You spec this all before you get there.  When you show up, your bikes are sitting all lined up (check out the pics on my facebook page) and you roll in like a pro.  The one thing not pre-fitted were mousses.  You buy these and help the mechanics fit them to your bike.  Don’t waste your time with tubes, you came all the way, you don’t want to be time-barred by a flat tire.  I note you had a comment about a trials tire.  Glenn had one, and Chris and Jade begged Glenn to borrow it for the Prologue.  That’s the last time you’ll use it.  If you had one in the race, you’d still be on the course.

So the big question for you is which class.  I’m guessing, but it sounds like you are leaning towards the hobby class.  That is what I’d recommend unless you really want to challenge yourself. Of the seven of us that went this year from South Africa (not including the three Pros), everyone did Expert except for me.  These guys are all great riders and way more fit than I am.  Only one of the guys finished Expert.  To be honest, the rain was so bad it made the course so much harder.  One of the guys (Colin Meyer) has done two previous Romaniacs, and finished all eight days.  This year, he only finished two of the days in regulation and was DQ’d.

The trip is an awesome experience,  I’m seriously considering going back next year as is Glenn.  On top of that there are probably another 10 guys here in SA that want to go next year as well.  This despite the fact that the weather made the race much harder than it probably would have been otherwise.

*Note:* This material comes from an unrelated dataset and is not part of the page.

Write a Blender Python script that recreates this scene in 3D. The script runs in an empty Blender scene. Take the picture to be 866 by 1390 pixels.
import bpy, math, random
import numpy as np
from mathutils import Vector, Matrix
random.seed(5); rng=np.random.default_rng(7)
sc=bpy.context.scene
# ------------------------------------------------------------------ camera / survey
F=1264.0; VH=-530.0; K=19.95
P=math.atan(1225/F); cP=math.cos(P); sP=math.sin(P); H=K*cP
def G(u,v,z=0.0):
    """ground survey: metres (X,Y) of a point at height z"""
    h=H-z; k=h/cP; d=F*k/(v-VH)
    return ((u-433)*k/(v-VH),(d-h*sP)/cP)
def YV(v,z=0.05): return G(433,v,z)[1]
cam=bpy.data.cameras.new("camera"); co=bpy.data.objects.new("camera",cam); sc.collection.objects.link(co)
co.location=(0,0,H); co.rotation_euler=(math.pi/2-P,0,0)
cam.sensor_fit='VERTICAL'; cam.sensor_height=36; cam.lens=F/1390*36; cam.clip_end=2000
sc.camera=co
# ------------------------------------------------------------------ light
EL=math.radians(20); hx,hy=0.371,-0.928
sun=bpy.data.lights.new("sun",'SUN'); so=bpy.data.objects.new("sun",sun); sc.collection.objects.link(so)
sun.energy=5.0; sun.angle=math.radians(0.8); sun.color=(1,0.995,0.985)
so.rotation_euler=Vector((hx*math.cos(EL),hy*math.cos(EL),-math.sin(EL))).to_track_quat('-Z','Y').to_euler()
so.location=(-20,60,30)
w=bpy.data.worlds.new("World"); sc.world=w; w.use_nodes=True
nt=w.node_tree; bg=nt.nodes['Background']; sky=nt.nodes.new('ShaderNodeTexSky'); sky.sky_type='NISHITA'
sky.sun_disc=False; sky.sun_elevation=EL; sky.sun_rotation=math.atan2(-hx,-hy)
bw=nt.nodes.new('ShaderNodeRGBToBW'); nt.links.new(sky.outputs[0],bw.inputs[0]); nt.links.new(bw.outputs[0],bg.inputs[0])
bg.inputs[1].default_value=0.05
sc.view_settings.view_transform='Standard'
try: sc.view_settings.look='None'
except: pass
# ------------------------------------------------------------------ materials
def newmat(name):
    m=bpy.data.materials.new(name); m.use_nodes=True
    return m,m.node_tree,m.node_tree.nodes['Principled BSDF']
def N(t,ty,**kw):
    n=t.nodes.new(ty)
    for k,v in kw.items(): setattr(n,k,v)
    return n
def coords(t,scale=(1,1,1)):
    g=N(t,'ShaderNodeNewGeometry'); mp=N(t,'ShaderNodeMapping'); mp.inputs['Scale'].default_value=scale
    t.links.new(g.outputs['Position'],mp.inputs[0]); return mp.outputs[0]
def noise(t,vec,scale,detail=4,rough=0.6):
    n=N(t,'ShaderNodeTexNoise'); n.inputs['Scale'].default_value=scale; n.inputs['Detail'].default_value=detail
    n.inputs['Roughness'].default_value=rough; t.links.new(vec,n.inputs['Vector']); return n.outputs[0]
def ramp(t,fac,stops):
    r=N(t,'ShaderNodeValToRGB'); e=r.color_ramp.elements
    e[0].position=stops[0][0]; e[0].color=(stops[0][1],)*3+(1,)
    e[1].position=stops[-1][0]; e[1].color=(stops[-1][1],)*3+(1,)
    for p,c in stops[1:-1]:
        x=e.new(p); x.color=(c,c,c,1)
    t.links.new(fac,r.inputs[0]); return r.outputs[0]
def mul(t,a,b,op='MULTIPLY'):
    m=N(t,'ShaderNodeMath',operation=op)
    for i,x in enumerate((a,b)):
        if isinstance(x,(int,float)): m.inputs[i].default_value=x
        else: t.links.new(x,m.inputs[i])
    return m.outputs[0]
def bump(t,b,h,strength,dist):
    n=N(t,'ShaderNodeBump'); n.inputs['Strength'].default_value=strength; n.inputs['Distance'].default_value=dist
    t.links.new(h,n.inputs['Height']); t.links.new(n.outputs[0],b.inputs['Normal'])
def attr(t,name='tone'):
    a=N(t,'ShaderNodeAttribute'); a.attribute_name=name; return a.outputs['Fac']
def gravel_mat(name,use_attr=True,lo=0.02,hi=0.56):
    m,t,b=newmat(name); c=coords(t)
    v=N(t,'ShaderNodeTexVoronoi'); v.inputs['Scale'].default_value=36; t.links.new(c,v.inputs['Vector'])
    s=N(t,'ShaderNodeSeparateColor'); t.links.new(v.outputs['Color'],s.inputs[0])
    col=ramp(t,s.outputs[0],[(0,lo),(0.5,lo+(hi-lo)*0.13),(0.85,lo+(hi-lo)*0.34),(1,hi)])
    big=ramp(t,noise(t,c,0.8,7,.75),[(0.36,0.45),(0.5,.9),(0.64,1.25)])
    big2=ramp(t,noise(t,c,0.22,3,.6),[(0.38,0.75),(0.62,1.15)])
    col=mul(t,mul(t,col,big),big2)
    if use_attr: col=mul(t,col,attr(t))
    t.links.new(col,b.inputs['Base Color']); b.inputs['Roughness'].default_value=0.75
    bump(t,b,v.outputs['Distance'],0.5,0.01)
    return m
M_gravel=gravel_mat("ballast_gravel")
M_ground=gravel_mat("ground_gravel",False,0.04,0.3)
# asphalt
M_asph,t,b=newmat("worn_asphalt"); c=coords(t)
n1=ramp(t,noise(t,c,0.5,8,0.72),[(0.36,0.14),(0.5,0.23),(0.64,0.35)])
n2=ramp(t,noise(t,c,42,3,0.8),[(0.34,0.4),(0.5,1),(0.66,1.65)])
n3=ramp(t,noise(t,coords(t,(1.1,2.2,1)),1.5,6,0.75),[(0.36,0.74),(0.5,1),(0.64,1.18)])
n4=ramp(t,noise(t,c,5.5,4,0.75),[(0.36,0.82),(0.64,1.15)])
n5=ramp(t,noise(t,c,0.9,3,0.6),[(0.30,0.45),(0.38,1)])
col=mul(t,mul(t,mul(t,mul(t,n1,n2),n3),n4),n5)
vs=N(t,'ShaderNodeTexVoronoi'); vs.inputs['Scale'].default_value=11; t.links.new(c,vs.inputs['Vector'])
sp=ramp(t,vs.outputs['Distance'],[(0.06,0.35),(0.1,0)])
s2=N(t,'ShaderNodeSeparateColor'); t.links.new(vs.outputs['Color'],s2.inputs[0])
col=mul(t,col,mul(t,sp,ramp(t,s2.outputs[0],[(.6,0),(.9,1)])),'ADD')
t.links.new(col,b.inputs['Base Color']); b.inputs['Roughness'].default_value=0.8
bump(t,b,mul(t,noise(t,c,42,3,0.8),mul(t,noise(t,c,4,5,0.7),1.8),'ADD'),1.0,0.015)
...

I’ve looked at your costs, I think you might be a bit on the low side.  Here are my estimates:
I think bike rental was around EUR2k (but go for the purchase option instead)
Get the race service package from KTM.  This is EUR 2k.  It includes your race entry as well as full factory support.
Your other costs seem reasonable.

Some other advice.  Get your friends to do it to.  It is totally doable.  Judging by your blog, you have the skill and fitness.  If it is dry I think the course would have been much easier.  While the tag line is the world’s toughest enduro, the Hobby class is meant to be a challenge, but doable for guys like you and me.

One other skill I failed to mention, GPS navigation.  I had never used one before Romaniacs.  You need to do this.  It is very simple, but it takes ½ a day’s practice.

I’m happy to give you all the advice I can.  I know how daunting it seems, (Passports, insurance, GPS, travel, language, logistics, not to mention financial and physical)  I promise you it is easy, just take it one step at a time.  I’ve got a Skype address, feel free to Skype me.  I am 8 hours ahead, so best to catch me in your morning time if possible

I’ll also forward this e-mail to Glenn.  He is a great guy, and as I recall even travels to your area to compete in some races.  I’m sure he’ll be happy to share his experience as well.  Who knows, maybe next year we’ll have a whole American contingent.  I have to say it was a bit embarrassing seeing only two Americans signed up (and one of those from South Africa) and then a whole contingent from South Africa (10 including me)…..but we adopted Glenn to our clan.

Wow, I didn’t realize I had that much to say, it would have been easier to call you.  Give me a ring on skype when you have a chance and I’ll tell you all I know.

Good luck, and you can definitely can do it.